We went into February after launching our first product in the App Store! The success of poke made us feel like we were hitting a good stride. This time we might've bit off more than we could chew.
War Room is an idea I had quite a few years ago. There were plenty of options out there for building status pages. There are also tons of options for alerting and monitoring. But why do we use Google Docs or Notion for managing an incident after we've been paged?
I thought it'd be worthwhile to build a product that developers could use after they've been paged. Something to manage incident information that would also communicate problems to users. When I first had the idea, it seemed like it would be a great product. A few competitors have launched since then.
War Room is equipped to handle your conference calls during the incident, your status page for customer communication, and collecting all information related to an incident.
Lessons Learned
With War Room, Alice and I rubbed against our first bit of failure while focusing on 12prouducts. Scheduling was tough. The scope of the project was ambitious. And we were learning Solid JS on top of it all. There were times when I had doubts we could keep building a product every month.

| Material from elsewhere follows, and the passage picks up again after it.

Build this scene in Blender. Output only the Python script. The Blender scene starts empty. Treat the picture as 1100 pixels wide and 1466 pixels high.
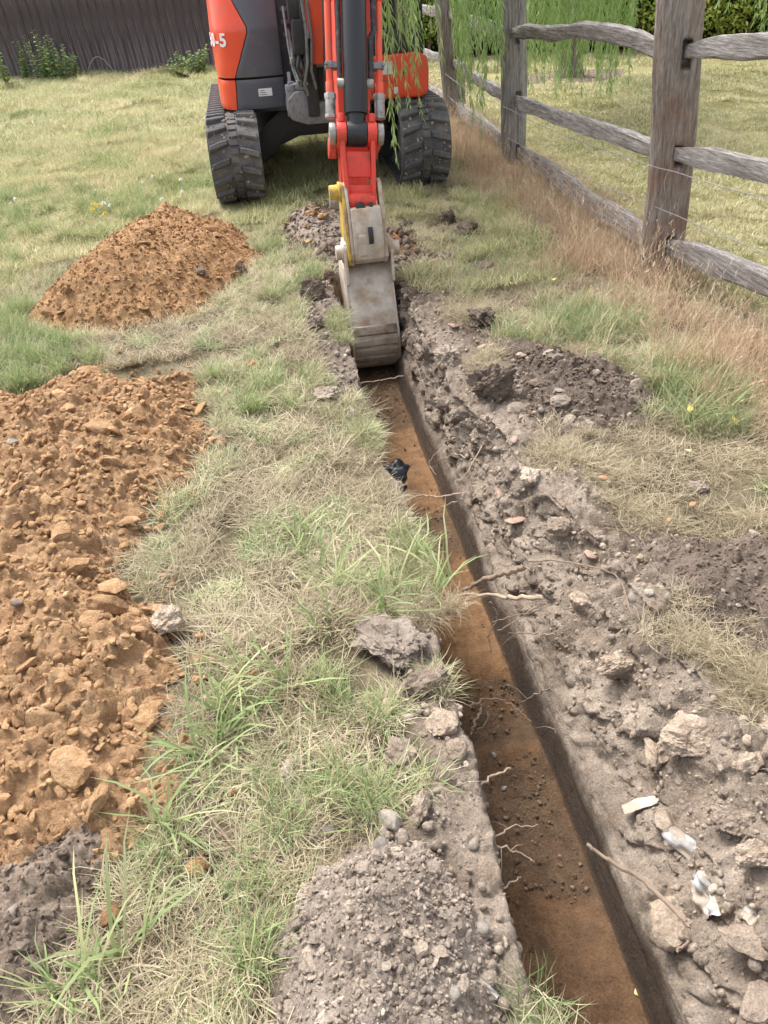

After spending the month building we didn't come away with a shipped product. We were close. During the deployment at the end of the month, we had issues with building the frontend. We were already eating time into March's product. It was time to move on.
Failure never feels good but they almost always come with lessons to learn. I'm grateful for 12prouducts. This year isn't about launching businesses, it's about building products. I have to keep that in mind as we push forward.
Even though War Room is a failure in my eyes, I had a lot of fun building it. We met a lot of great people on Stream, started a Discord server, and even got two GitHub sponsors!
Tech
Solid JS
Solid JS was a pleasure to use. The approach to reactivity felt really refreshing. There were only a few times when it got in the way. We just had to stop thinking like we were working with React. A lot of the time I felt myself preferring it to React. Do I want to use it again? Yes. Will I use it again soon? Probably not.
The biggest downside to Solid is the app ecosystem. There are a few packages out there for things like GraphQL or date pickers but they are usually not being actively developed, only half-built or worse, full of bugs. I submitted a couple of PRs and issues to packages during the month, none of which have been responded to.
If I weren't working on 12products, I'd probably focus a lot of my time building in the Solid ecosystem. Since there aren't many projects out there, there's nothing but opportunity. Solid JS is a such a joy too so I wouldn't mind building out some packages!
daily
In War Room, we wanted WebRTC support. That's where the name comes from after all. When you're debugging an incident, you hop in a conference call with other developers to make sure the incident is resolved as quickly as possible. I have nothing but positive things to say about daily. It really ended up being a drop in solution with minor tweaking to styles. Couldn't have been easier!